Notorious bad girl of the internet, Lily Phillips thinks that young people need better protection from seeing adult content.

Lily Phillips may be one of the UK’s most scandalous porn stars—so notorious that she’s recently gone on record as saying that she hopes she dies mid-coitus—but even she thinks that it’s a real problem that it’s so easy for kids to access adult content. Phillips is someone who was made famous by a mass sex stunt in which she had sexual interactions with 101 men in a day, so while it’s understandable that it’s confusing to hear such a message coming from her, that contradiction deserves immediate attention.

Many women—Phillips included—find sex work empowering. Lily is an outspoken advocate for her work and isn’t at all shy about the fact that she has no intention of stopping. She intends to continue being a sex worker into her golden years and takes great pride in her career. She’s financially independent, making multi-millions annually doing what she loves. She’s unapologetically sexual, and her actions have frequently been a necessary catalyst for debates around the importance of consent, agency, and the fame that comes with being in adult entertainment. She’s not at all ashamed of her choices—she’s proud of them.

Despite having a successful career in adult entertainment, Phillips believes that a firmer line needs to be drawn when it comes to youth exposure to pornographic content.

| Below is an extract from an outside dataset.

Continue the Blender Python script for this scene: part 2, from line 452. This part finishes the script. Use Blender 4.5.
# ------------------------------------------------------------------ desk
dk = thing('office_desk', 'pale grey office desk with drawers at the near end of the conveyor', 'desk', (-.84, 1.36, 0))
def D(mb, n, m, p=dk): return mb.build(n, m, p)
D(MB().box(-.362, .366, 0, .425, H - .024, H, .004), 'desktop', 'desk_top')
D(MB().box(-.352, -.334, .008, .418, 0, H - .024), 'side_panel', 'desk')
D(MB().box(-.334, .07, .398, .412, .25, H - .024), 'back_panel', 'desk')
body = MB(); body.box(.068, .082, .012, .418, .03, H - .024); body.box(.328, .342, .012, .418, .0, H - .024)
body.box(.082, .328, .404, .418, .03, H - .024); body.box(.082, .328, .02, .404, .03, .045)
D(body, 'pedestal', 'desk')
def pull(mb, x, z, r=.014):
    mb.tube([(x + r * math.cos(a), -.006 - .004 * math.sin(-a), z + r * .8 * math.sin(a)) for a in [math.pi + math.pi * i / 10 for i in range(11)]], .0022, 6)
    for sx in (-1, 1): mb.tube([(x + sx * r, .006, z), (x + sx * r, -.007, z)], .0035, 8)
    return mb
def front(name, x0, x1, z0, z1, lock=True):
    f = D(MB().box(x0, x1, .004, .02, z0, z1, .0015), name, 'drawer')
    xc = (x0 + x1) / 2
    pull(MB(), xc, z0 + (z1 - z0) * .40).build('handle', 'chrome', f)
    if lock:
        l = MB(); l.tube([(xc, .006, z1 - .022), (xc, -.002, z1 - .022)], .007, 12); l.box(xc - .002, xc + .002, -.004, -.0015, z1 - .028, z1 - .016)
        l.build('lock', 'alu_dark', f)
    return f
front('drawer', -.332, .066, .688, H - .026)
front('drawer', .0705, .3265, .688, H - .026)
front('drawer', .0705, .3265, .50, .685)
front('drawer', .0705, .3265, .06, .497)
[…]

In a recent interview, Phillips revealed that she first saw porn at the tender age of 11—something she has since come to recognize as highly problematic. She doesn’t blame porn itself, but believes very firmly that adult content needs to be kept in adult spaces. Phillips has stressed that young people are too often lured in by glamorized earnings reports from adult entertainment stars and sexualized content that young minds are not at all emotionally equipped to process. Phillips says that she’s particularly wary of creators who brag about their massive earnings publicly, saying that—unintentionally or not—they’re encouraging teens to set off down the same path before they’re mature enough to make a career move that may limit their future opportunities.

Lily Phillips is intimately familiar with the emotional toll that can accompany the creation of adults-only content. In the fall of 2024, she put on a mass sex stunt in which she had sexual contact with 101 men in a day, and experienced a heavy emotional fallout she hadn’t anticipated. Phillips stated that not all participants respected her during the event, and that even though she voluntarily put on the event, it left her drained. Since that stunt, she’s spoken on BBC Newsnight and numerous podcasts, regularly warning viewers that the life of an adults-only entertainer isn’t the glamorous journey that social media makes it seem. Even with the kind of money she makes—again, Phillips brings in no less than six figures a month from her work—the industry takes a toll on the creators who keep it going, and she doesn’t want minors being reeled in by a filtered version of the truth.

Lily Phillips may say that she wants to go out not only with a bang, but while banging. Still, she firmly believes that young people need to be shielded from the content that has made her a cultural icon. It isn’t censorship she’s calling for – it’s boundaries.